# start of Data

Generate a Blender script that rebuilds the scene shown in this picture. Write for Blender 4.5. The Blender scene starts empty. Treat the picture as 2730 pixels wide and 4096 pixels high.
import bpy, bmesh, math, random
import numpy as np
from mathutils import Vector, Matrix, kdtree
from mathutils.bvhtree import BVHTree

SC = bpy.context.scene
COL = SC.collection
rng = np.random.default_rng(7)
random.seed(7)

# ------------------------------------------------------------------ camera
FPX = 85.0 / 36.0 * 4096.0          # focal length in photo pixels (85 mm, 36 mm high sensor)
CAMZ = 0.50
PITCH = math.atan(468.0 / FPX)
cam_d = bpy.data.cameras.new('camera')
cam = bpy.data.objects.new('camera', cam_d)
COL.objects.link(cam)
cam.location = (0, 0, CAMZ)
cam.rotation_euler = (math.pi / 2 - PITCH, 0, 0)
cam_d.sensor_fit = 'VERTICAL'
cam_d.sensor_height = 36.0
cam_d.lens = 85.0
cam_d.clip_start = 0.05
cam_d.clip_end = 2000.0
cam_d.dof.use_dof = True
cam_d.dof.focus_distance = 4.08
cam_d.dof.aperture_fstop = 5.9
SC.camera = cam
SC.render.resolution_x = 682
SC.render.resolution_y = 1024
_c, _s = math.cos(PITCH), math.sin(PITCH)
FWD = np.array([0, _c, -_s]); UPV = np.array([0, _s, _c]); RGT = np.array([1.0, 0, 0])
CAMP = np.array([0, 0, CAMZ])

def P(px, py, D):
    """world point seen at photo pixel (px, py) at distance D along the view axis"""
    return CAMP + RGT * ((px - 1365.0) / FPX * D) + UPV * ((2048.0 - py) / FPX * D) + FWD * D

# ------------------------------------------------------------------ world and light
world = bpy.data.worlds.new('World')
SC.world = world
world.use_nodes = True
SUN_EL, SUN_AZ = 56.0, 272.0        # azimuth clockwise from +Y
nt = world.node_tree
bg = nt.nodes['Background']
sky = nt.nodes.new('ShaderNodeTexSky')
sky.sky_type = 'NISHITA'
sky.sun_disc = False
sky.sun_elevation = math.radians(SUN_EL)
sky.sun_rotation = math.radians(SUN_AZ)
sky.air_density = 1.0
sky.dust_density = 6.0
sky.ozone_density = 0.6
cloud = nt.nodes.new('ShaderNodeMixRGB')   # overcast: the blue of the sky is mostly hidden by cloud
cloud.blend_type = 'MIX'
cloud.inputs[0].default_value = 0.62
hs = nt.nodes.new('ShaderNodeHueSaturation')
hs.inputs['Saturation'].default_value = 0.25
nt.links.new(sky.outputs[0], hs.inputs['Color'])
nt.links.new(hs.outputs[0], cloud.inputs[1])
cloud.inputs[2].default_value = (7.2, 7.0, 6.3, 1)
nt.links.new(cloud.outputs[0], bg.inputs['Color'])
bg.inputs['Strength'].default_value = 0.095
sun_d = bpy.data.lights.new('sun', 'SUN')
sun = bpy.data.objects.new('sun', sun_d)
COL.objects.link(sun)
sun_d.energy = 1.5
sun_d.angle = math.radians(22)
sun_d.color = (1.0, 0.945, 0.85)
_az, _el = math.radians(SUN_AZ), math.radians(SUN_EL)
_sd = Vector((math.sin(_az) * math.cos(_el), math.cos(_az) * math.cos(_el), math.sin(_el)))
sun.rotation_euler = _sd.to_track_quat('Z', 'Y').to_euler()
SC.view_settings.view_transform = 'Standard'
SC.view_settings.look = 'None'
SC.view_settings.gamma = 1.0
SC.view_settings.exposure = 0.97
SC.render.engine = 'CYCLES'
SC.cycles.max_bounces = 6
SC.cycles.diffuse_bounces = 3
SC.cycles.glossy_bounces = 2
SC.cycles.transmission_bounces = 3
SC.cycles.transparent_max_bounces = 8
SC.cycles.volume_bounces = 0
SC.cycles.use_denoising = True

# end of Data

* **Task requirements**
Produce the lines from the top of the listing through the "random.seed(7)" line exactly as they appear, with no additional output.

* **Response below**
Generate a Blender script that rebuilds the scene shown in this picture. Write for Blender 4.5. The Blender scene starts empty. Treat the picture as 2730 pixels wide and 4096 pixels high.
import bpy, bmesh, math, random
import numpy as np
from mathutils import Vector, Matrix, kdtree
from mathutils.bvhtree import BVHTree

SC = bpy.context.scene
COL = SC.collection
rng = np.random.default_rng(7)
random.seed(7)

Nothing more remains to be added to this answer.